> [JOB] Write out exactly the lines from the start of the entries through the one that contains "from mathutils import Vector, Matrix", including both.

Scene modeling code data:
>>>
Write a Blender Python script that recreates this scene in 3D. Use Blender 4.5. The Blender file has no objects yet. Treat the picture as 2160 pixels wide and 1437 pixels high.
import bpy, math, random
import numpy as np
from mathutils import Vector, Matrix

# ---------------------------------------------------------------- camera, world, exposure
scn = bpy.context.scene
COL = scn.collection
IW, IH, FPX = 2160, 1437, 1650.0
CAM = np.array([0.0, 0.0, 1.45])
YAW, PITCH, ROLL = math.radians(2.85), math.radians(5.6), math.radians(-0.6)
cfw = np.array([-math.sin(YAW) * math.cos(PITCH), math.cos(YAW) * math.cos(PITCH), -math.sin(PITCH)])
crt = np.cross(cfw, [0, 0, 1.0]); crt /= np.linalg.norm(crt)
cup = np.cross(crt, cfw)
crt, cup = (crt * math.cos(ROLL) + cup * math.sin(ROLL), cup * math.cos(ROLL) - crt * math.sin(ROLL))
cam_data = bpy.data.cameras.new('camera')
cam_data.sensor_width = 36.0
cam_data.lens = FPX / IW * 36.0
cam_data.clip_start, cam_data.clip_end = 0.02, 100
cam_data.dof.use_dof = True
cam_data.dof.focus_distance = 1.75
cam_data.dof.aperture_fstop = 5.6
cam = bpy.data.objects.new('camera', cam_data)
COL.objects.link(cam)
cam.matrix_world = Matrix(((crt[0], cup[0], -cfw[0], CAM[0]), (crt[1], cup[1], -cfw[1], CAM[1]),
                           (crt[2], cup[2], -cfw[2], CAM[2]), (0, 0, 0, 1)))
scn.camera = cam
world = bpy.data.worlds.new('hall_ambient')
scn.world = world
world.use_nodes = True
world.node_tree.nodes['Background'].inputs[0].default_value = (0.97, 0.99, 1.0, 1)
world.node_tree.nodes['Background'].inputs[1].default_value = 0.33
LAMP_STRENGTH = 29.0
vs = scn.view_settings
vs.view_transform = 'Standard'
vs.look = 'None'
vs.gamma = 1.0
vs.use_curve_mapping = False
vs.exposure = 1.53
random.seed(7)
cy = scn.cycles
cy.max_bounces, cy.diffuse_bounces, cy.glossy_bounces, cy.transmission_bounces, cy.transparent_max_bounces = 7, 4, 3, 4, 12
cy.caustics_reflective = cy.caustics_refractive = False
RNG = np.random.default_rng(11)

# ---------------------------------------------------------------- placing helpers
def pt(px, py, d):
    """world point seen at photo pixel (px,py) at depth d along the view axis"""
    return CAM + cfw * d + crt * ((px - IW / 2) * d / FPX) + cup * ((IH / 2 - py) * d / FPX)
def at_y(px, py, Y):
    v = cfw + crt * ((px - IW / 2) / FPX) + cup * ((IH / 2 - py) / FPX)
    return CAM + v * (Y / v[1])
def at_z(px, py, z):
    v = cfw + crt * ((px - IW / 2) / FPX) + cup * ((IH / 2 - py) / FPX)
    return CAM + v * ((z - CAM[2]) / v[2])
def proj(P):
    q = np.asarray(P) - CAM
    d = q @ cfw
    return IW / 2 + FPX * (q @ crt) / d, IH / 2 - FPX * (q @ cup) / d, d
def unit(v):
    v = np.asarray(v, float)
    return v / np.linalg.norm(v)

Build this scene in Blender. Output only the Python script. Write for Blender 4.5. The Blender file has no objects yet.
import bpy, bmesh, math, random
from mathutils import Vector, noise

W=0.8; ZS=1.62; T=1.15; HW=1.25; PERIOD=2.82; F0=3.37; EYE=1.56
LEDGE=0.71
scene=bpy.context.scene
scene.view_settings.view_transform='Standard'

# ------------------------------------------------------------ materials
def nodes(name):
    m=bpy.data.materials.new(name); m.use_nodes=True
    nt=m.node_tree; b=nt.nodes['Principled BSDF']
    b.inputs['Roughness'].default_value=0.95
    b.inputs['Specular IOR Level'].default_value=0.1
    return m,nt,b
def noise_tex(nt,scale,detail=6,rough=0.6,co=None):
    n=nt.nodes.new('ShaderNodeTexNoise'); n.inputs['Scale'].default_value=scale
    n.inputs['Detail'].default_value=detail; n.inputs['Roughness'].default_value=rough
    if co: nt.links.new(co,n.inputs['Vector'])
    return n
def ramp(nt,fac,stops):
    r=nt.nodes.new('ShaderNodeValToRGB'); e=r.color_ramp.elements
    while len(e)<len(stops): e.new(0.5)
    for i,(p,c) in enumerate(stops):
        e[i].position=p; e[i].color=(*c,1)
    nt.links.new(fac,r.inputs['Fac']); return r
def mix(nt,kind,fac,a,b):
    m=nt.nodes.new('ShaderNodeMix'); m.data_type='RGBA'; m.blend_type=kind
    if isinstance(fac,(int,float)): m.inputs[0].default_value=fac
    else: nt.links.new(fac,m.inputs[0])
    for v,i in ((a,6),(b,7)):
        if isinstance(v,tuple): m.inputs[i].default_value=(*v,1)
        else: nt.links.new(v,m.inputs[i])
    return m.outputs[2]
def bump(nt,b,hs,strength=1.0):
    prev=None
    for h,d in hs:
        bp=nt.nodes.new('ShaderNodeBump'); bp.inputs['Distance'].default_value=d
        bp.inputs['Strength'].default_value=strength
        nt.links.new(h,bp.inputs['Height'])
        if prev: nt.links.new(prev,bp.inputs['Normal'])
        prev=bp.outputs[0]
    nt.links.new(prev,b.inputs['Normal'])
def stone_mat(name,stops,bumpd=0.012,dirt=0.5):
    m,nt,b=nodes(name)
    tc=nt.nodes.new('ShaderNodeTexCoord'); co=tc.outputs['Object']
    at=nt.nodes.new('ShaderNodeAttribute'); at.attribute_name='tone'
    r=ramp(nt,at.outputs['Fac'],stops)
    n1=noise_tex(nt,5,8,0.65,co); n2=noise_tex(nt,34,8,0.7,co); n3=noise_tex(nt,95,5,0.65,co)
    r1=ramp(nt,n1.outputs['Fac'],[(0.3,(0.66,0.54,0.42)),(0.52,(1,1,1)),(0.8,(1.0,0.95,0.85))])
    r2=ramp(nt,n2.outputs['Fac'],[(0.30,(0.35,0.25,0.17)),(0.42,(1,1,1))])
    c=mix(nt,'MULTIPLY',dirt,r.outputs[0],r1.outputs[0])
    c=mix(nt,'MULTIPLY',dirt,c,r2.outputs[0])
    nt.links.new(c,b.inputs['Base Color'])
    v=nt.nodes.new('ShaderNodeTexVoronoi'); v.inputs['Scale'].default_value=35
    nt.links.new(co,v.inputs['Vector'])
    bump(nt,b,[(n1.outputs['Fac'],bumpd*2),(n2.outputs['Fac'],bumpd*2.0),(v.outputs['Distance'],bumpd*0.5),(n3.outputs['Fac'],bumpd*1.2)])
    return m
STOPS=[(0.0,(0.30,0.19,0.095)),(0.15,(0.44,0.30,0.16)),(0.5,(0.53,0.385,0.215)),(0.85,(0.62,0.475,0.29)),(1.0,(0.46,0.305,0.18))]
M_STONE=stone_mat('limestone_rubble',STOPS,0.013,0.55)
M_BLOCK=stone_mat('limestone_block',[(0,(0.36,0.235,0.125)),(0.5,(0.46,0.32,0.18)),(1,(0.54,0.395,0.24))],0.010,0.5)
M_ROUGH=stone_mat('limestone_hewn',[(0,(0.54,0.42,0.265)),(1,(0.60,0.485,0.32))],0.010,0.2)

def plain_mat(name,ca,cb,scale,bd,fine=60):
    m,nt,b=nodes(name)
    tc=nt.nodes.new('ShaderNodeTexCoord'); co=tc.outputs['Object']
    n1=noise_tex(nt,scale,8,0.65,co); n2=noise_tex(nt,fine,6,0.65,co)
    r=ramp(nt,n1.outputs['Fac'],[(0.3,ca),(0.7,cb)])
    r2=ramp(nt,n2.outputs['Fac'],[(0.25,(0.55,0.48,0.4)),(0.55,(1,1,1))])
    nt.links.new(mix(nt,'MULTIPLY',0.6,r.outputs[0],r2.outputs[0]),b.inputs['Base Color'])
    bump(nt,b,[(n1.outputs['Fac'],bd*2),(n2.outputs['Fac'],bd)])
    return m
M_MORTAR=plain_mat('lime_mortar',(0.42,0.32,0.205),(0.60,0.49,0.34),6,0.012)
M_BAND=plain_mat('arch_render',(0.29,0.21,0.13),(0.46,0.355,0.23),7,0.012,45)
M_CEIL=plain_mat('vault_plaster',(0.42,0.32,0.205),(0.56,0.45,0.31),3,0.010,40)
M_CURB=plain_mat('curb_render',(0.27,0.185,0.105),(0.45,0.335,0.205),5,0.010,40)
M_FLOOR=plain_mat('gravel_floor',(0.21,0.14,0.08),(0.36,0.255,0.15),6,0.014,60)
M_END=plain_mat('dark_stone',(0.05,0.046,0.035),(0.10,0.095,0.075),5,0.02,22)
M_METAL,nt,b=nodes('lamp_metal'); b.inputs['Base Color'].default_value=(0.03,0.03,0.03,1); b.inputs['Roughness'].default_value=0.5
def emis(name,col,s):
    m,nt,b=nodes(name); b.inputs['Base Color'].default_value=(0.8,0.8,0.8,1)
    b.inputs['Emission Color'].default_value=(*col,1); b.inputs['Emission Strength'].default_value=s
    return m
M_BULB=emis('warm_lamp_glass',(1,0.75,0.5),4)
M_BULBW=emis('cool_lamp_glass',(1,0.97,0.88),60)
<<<
> [SOLUTION TO THIS TASK]
Write a Blender Python script that recreates this scene in 3D. Use Blender 4.5. The Blender file has no objects yet. Treat the picture as 2160 pixels wide and 1437 pixels high.
import bpy, math, random
import numpy as np
from mathutils import Vector, Matrix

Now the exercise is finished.